An international team led by astronomer Ryan Shannon of the Swinburne University of Technology used Australia’s Square Kilometre Array Pathfinder to glimpse this fast radio burst, which originated when the universe was less than half its current age. “That you can have these millisecond signals that—though not perfectly undisturbed—travel 8 billion years just to get to Earth is pretty astounding,” Shannon says.

That signal, known as FRB 20220610A, is the brightest, or most energetic, fast radio burst ever detected. Shannon likens the energy to a microwave oven, since its frequency range is similar: The energy from that single burst would be enough to microwave a bowl of popcorn twice the size of the sun, he says.

A fast radio burst doesn’t travel straight through space, because space isn’t exactly a vacuum. The signal passes through gas, which might be turbulent or clumpy, dense or diffuse. It slightly distorts the signal, spreading it out or making it noisier. The gravitational pull of a massive celestial body can also deflect the radio waves, a process called gravitational lensing. These distortions embed the burst’s signal with information about the stuff it passed through on its way to Earth.

A distortion like this gave Shannon and his colleagues their clue that FRB 20220610A probably came from far away. They noticed that the radio signal was a bit off, thanks to a frequency-dependent time delay caused by the gas the burst traveled through between its host galaxy and ours.

These distortions also mean that ultrafast flashes could also be used as astrophysical probes to study the clouds of gas and dust that a radio burst passes through between its source and the Earth, says Jason Hessels, a colleague of Snelders’ at the University of Amsterdam. These gases are too faint to see, but we can tell where they are—or how abundant or clumpy they are—by how they bend the radio signals. “Because these bursts are so short, it only takes a tiny little bit of gas between stars and galaxies to distort the radio signal. It can be broadened or scattered or gravitationally lensed,” Hessels says. He calls fast radio bursts “unique tools for studying otherwise invisible material.”

“The shorter they are, the more precisely you can do that,” he says.

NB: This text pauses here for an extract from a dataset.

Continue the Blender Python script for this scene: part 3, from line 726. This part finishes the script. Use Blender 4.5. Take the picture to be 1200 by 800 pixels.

Altogether, the broad range of fast radio bursts cataloged in the two studies implies that there could be many kinds of sources—they might not all be blasting from pulsating magnetars. Some could come from bright pulsars, whose beams are powered by their rotation rather than magnetic fields. Others might come from black holes feeding on stars while emitting jets of gas that create shock waves generating radio flashes. This diversity could explain why some bursts last a million times longer, or are thousands of times brighter, than others. It could also explain why it’s been so hard to pin down a single type of source—because there probably isn’t just one.

“The types of bursts we’re finding and the places we’re finding these sources are becoming more and more diverse,” Hessels says. “It suggests that there’s more than one explanation. That would make the theorists happy, because there are dozens and dozens of theories.”